Uzbek immigrant Jamshid Muhtorov and his family.
Uzbek immigrant Jamshid Muhtorov and his family.

A refugee from Uzbekistan who was convicted of supporting a terrorist group was sentenced to 11 years in U.S. prison on August 30, but will receive credit for six years he already has served in custody.

A U.S. jury in June found Jamshid Muhtorov, 42, guilty of providing $300 and other support to the Islamic Jihad Union, a militant Islamist group opposed to secular rule in Uzbekistan which has staged attacks there and in Afghanistan.

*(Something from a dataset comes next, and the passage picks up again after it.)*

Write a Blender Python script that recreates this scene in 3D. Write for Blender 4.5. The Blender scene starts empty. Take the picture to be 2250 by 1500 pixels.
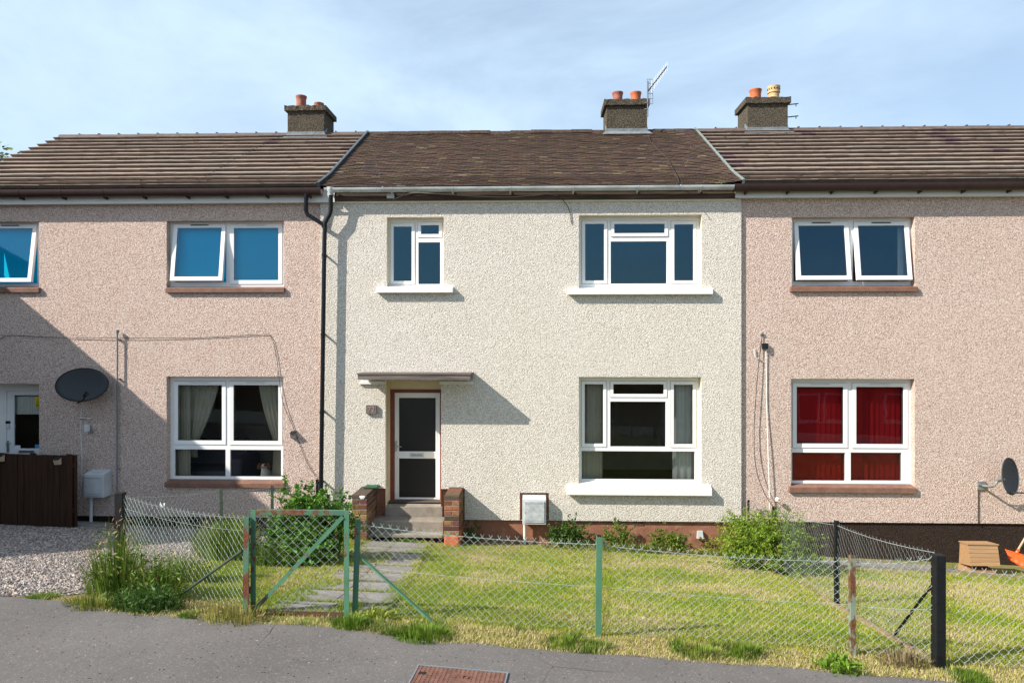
import bpy, bmesh, math, random
import numpy as np
from mathutils import Vector, Matrix

R = math.radians
C = bpy.context.scene.collection
random.seed(7)
rng = np.random.default_rng(11)

# ------------------------------------------------------------------ camera, sky, sun, exposure
FPX = 1524.0                      # focal length in pixels of the 2250 px wide photo
CAM = Vector((0, -12.0, 3.5))
YAW = math.atan(50 / FPX)
cd = bpy.data.cameras.new('camera')
cam = bpy.data.objects.new('camera', cd)
C.objects.link(cam)
cam.location = CAM
cam.rotation_euler = (R(90), 0, YAW)
cd.sensor_width = 36
cd.sensor_fit = 'HORIZONTAL'
cd.lens = FPX / 2250 * 36
cd.clip_start = 0.05
cd.clip_end = 3000
bpy.context.scene.camera = cam

SUN = Vector((1.94, 1.0, -1.6)).normalized()      # direction the light travels
ELEV = math.asin(-SUN.z)
AZ = math.atan2(-SUN.x, -SUN.y)

sc = bpy.context.scene
sc.view_settings.view_transform = 'Standard'
sc.view_settings.look = 'None'
sc.view_settings.exposure = 0.68
sc.view_settings.gamma = 1
world = bpy.data.worlds.new('World')
sc.world = world
world.use_nodes = True
wn, wl = world.node_tree.nodes, world.node_tree.links
wn.clear()
w_out = wn.new('ShaderNodeOutputWorld')
w_bg = wn.new('ShaderNodeBackground')
w_bg.inputs['Strength'].default_value = 0.105
sky = wn.new('ShaderNodeTexSky')
sky.sky_type = 'NISHITA'
sky.sun_disc = False
sky.sun_elevation = ELEV
sky.sun_rotation = AZ % (2 * math.pi)
sky.air_density = 1.0
sky.dust_density = 1.6
sky.ozone_density = 1.6
# thin high cloud: streaks and soft banks laid over the sky by direction
tc = wn.new('ShaderNodeTexCoord')
mp = wn.new('ShaderNodeMapping')
mp.inputs['Scale'].default_value = (1.5, 1.0, 3.2)
mp.inputs['Rotation'].default_value = (0.1, 0.25, 0.3)
n1 = wn.new('ShaderNodeTexNoise')
n1.inputs['Scale'].default_value = 1.5
n1.inputs['Detail'].default_value = 7
n1.inputs['Roughness'].default_value = 0.58
n1.inputs['Distortion'].default_value = 0.5
cr = wn.new('ShaderNodeValToRGB')
cr.color_ramp.elements[0].position = 0.36
cr.color_ramp.elements[0].color = (0.38, 0.38, 0.38, 1)
cr.color_ramp.elements[1].position = 0.74
cr.color_ramp.elements[1].color = (0.92, 0.92, 0.92, 1)
wmix = wn.new('ShaderNodeMixRGB')
wmix.inputs[2].default_value = (4.7, 6.0, 7.3, 1)
wl.new(tc.outputs['Generated'], mp.inputs['Vector'])
wl.new(mp.outputs['Vector'], n1.inputs['Vector'])
wsx = wn.new('ShaderNodeSeparateXYZ')
wl.new(tc.outputs['Generated'], wsx.inputs[0])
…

U.S. District Judge John Kane in his sentence wrote that Muhtorov's support for "the illicit causes of a violent organization" was "serious and his rhetoric is frightening," but he noted that Muhtorov did not commit any violent acts in the United States.

A co-defendant, Bakhtiyor Jumaev, was convicted of similar charges at a separate trial in April.

Muhtorov and his family arrived in the United States in 2007 through a refugee resettlement program after fleeing Uzbekistan, where Muhtorov allegedly had been beaten for his human rights work.

Prosecutors argued that he soon became frustrated and angry about life in the United States, and booked a one-way ticket to Turkey in 2012 with the goal of joining the Uzbek militant group.

But Muhtorov's attorneys said the $300 he sent to Uzbekistan did not go to the group but went into a bank account and his wife spent it all. They said Muhtorov intended to return to Uzbekistan to help his brother apply for refugee status, not to join the militant group.

The judge ordered that Muhtorov be transferred to U.S. immigration authorities once he is released from prison.

Muhtorov's attorneys claimed that if immigration authorties deport him to Uzbekistan, he may be jailed or killed.